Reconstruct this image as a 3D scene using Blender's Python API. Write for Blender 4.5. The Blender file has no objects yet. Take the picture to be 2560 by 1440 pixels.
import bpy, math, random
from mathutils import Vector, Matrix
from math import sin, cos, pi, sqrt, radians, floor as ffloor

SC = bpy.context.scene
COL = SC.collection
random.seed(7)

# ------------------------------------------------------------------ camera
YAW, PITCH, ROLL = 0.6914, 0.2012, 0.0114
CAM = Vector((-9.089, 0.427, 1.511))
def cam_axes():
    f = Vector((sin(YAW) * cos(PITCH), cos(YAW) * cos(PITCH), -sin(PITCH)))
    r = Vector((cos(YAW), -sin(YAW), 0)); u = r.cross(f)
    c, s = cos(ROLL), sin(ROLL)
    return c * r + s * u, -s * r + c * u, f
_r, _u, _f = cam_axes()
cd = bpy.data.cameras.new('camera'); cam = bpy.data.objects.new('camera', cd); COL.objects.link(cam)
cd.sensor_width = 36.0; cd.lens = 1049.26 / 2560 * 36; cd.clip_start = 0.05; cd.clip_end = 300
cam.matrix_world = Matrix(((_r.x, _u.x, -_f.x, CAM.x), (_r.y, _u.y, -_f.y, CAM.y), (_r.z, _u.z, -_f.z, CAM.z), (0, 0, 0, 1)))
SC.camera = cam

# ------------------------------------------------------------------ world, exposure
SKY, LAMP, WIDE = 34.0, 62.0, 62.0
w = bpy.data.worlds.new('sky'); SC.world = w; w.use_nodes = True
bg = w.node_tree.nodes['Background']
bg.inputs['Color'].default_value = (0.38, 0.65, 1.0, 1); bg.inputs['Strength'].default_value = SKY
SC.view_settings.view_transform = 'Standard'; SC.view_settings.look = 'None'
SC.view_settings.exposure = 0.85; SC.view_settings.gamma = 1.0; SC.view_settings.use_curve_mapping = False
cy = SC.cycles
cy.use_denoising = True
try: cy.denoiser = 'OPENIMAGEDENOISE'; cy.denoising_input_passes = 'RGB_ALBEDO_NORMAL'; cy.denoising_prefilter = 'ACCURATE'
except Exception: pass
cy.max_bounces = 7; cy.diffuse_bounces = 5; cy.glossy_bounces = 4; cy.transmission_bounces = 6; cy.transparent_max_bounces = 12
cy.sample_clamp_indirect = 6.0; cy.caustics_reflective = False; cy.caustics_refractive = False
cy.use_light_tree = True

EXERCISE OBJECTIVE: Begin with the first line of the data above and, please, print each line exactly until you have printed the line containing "from math import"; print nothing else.

RESULT:
Reconstruct this image as a 3D scene using Blender's Python API. Write for Blender 4.5. The Blender file has no objects yet. Take the picture to be 2560 by 1440 pixels.
import bpy, math, random
from mathutils import Vector, Matrix
from math import sin, cos, pi, sqrt, radians, floor as ffloor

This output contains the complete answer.